[mythtv-users] Motherboard / case suggestions for early 2022 backend

Stephen Worthington stephen_agent at jsw.gen.nz
Sat Dec 11 17:17:05 UTC 2021


On Sat, 11 Dec 2021 12:00:19 -0500, you wrote:

>On Sat, Dec 11, 2021, 10:02 AM Stephen Worthington, <
>stephen_agent at jsw.gen.nz> wrote:
>
>> On Sat, 11 Dec 2021 07:59:12 -0600, you wrote:
>>
>> >
>> >Ian:
>> >
>> >
>> >>>> Of course, I'm deciding that I might want to build a modern system as
>> >>>> the old combo  front/backend was limited in speed and memory.
>> >>>>
>> >>>> As I peruse possible holiday sales, I wanted to pick yer brains.
>> >>>>
>> >>>> - Will be a backend only, probably using Shield/Chromecast as frontend
>> >>>> - most of the budget will be for at least a couple of 12+ TB NAS
>> >>>> drives for recordings/video library
>> >>>> - AMD? Intel? Speed? Cores?
>> >>>> - motherboard suggestions? Perhaps an NVME for OS/database, but enough
>> >>>> SATA connections for possible expansion past two storage drives.
>> >>>> - case: current case is just over a foot tall. Limited bays. Would
>> >>>> like a case that can hold at least four 3.5 inch drives.
>> >>>>
>> >>>> If anyone has built a backend lately, I'd love to hear your choices.
>> <snip>
>> When I got my new AMD Ryzen 7 3700X CPU, the cooler that came with
>> that (a Wraith Prism) was fine for the job.  I believe it is a
>> rebadged Cooler Master product.  It even has RGB lighting.
>>
>> A CPU at Ryzen 7 level is overkill for MythTV.  I put an AMD Ryzen 3
>> 3100 into my mother's MythTV box when it was upgraded, and that is way
>> more than enough, when coupled with 16 Gibytes of RAM and a fast PCIe
>> v3 NVMe SSD.  The cooler that came with that is fine as well, but
>> nothing fancy like the Wraith Prism.  I was really impressed with just
>> how fast the Ryzen 3 3100 is.  But when I got my Ryzen 7 3700X, it
>> turns out that it is literally "blink and you miss it" fast - if you
>> blink while the screen is updating, you can miss that anything has
>> changed because it has all happened before your eyes open again.
>>
>> For a new MythTV box these days, a Ryzen 3 is fine.  I would put more
>> money into getting a better NVMe SSD than into a faster CPU.  And 8
>> Gibytes of RAM is getting to be necessary if your database is growing.
>> MythTV does a lot of things by putting big lists in RAM, such as the
>> list of all your recordings or all your videos.  My database is
>> massive (> 50,000 recordings), so with only 8 Gibytes of RAM in my
>> main MythTV box (AMD FX-4100, Asus M5A97 Evo motherboard), it does
>> swap unused parts of mythfrontend out to disk.  But that is not
>> impacting performance (yet).  The old motherboard with only 4 Gibytes
>> of RAM that it replaced was really struggling, with the then much
>> smaller database.
>>
>>
>Great input from everyone.
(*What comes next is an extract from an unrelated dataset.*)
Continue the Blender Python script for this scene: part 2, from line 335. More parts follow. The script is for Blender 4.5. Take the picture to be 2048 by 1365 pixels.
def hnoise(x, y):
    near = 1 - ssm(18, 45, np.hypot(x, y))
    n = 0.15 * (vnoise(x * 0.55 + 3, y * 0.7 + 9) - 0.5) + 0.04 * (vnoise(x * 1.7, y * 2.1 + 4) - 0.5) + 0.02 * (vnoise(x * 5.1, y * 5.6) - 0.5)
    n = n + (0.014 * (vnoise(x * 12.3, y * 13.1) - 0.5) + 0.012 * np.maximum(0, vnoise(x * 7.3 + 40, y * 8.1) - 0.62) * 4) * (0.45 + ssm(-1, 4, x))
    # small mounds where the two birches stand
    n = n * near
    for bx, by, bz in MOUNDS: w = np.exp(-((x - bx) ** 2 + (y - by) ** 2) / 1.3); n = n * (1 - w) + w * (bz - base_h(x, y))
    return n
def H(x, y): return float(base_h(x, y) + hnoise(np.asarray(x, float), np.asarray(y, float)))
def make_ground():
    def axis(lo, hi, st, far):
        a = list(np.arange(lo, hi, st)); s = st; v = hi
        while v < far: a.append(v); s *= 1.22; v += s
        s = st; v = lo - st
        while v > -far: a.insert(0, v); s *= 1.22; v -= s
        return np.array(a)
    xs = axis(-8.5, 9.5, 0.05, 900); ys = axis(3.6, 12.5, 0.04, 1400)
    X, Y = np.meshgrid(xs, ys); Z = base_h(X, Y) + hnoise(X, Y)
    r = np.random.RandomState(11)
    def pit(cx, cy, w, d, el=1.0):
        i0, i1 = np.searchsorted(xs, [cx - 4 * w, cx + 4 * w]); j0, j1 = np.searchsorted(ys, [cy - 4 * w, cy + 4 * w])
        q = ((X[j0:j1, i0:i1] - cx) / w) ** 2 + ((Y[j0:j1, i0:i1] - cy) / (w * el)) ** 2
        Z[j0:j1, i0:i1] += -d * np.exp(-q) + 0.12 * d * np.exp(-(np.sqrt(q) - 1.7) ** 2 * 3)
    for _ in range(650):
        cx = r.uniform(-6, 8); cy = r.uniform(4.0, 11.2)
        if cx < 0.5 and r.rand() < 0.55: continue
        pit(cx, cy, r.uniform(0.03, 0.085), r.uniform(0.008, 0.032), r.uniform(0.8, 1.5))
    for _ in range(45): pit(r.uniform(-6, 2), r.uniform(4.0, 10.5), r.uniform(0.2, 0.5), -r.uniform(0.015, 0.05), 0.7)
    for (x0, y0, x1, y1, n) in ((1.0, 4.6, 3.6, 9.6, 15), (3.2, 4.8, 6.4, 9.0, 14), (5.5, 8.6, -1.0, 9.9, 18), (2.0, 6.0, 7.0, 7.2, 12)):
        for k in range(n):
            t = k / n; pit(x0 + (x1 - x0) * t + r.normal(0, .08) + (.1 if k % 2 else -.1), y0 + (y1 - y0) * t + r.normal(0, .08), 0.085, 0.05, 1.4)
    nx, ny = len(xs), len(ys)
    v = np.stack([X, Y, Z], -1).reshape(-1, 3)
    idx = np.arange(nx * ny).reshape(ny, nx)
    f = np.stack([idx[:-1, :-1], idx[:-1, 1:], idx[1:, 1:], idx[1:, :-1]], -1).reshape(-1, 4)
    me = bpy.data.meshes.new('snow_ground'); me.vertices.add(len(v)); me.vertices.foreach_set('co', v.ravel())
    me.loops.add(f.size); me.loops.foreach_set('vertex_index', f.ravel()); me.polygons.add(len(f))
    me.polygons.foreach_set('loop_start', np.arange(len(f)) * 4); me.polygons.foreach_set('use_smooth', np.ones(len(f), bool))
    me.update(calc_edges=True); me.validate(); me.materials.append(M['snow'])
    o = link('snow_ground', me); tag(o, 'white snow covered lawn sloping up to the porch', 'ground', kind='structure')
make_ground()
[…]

I appreciate it.
>
>Stephen,
>
>Good to hear a Ryzen 3 will suffice. Memory seems to be the area I should
>look at. The old system was running both MythTV and a one camera Zoneminder
>(don't need more, it's an apartment). I might want to run the occasional
>Windows session in a VM. I'm a film reviewer and some of the studios'
>secure screening platforms are Windows only. I use HDHomerun's for my
>tuners.
>
>Guess I need to check out cases next. Don't need any clear sides as where
>it'll be placed I don't need to see any RGB. :-)
>
>On a side note, continued thanks to the list. Everyone is so helpful with
>their ideas and generous with their time.

Running Windows in a VM takes a fair bit of memory.  I would recommend
getting 16 Gibytes of RAM if you want Windows to work well - give the
VM 8 Gibytes.  RAM for a Ryzen 3 is not very expensive.